I'm planning to put a short incline up to a bridge and then down again in a layout I'm working on. I'm using LGB 50614 track mounts, LGB 50612 single layer bridge piers and LGB 50611 bridge mounts. The bridge piers have four small "pins" on the bottom, one on each corner and these are presumably to lock into another bridge pier where one or more piers are on of top of another. However, this leaves the question of the bottom pier - presumably, the "pins" are carefully cut off so that the pier lies flush on the baseboard.

Confirmation or otherwise would be gratefully received.
 
I have box's of those things! I have seen a top section that locks into a sleeper and a bridge abutment piece but have never seen a base piece? perhaps you could make one from a piece of ply and transfer the "pins" to it and drill holes?
 
I wondered about that, but it seems an odd way of going about things. The only guidance I've found on the web from onlytrains.com says nothing about the pins and the sketches seem to suggest that the base piece is "pinless".
 
Pretty certain I saw a set of 'bits' in an old catalogue..
There was a base section, a couple of differing thickness pier sections, and a 'top' which locked into the sleepers.

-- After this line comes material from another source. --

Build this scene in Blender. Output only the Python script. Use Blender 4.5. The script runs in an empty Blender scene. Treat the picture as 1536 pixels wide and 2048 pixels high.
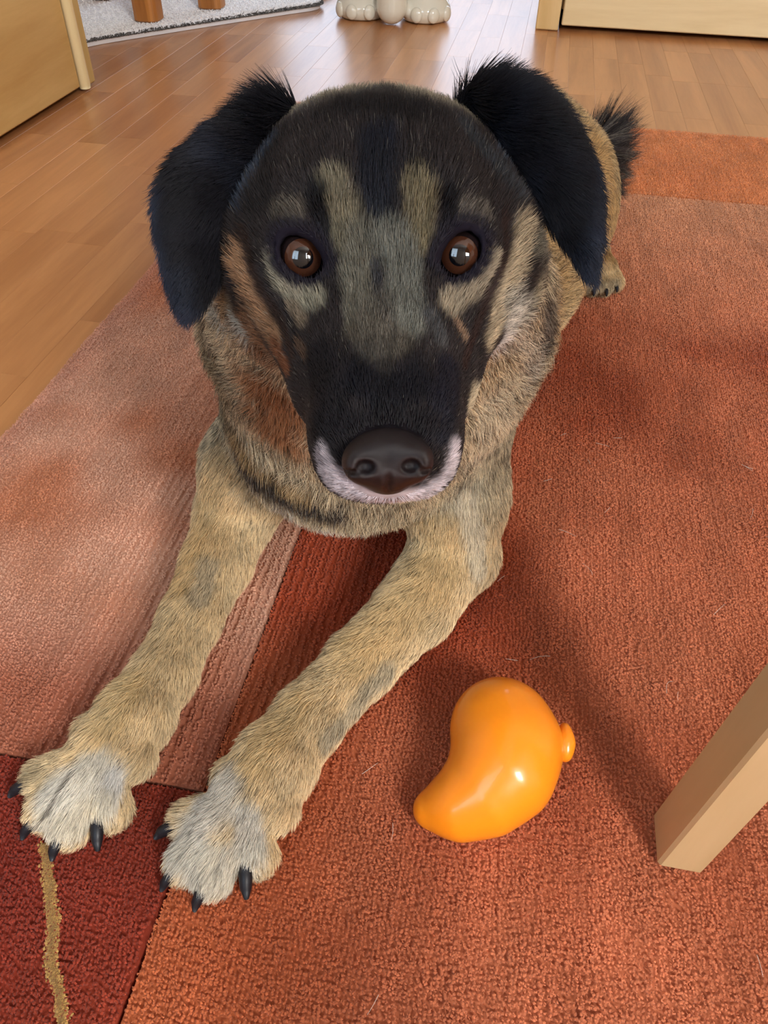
import bpy, math, random
import numpy as np
from mathutils import Vector, Matrix
random.seed(7); RNG = np.random.default_rng(7)
SC = bpy.context.scene; COL = SC.collection

# ------------------------------------------------------------------ camera
PITCH, ROLL = math.radians(44), math.radians(1.4)
CAM = np.array([0, 0, .562])
fw = np.array([0, math.cos(PITCH), -math.sin(PITCH)]); up0 = np.array([0, math.sin(PITCH), math.cos(PITCH)])
rt = math.cos(ROLL)*np.array([1., 0, 0]) + math.sin(ROLL)*up0
up = -math.sin(ROLL)*np.array([1., 0, 0]) + math.cos(ROLL)*up0
cd = bpy.data.cameras.new('camera'); cam = bpy.data.objects.new('camera', cd); COL.objects.link(cam)
cam.matrix_world = Matrix(((rt[0], up[0], -fw[0], CAM[0]), (rt[1], up[1], -fw[1], CAM[1]), (rt[2], up[2], -fw[2], CAM[2]), (0, 0, 0, 1)))
cd.sensor_fit = 'VERTICAL'; cd.sensor_height = 32; cd.lens = 1538/2048*32; cd.clip_start = .02
SC.camera = cam

# ------------------------------------------------------------------ light
SC.view_settings.view_transform = 'Standard'; SC.view_settings.look = 'None'
SC.view_settings.gamma = 1; SC.view_settings.use_curve_mapping = False
SC.view_settings.exposure = 0.46
W = bpy.data.worlds.new('sky'); SC.world = W; W.use_nodes = True
W.node_tree.nodes['Background'].inputs[0].default_value = (.60, .74, 1, 1)
W.node_tree.nodes['Background'].inputs[1].default_value = 1.2
TH = math.radians(9.5)                                   # the room and the rug are turned by this much
UH = np.array([math.cos(TH), -math.sin(TH), 0]); VH = np.array([math.sin(TH), math.cos(TH), 0])
def rv(u, v, z=0): return UH*u + VH*v + np.array([0, 0, z])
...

Memory is vague, so it may not have been LGB..
 
There are three types of pieces, a sleeper "lock" piece which has four pins on the underside and which is used as the first element in any incline and thereafter as the final element on each set of piers, a 15mm pier which has four pins on the underside and which is used as the first pier and thereafter as appropriate, and a 45mm pier, again with four pins on the underside.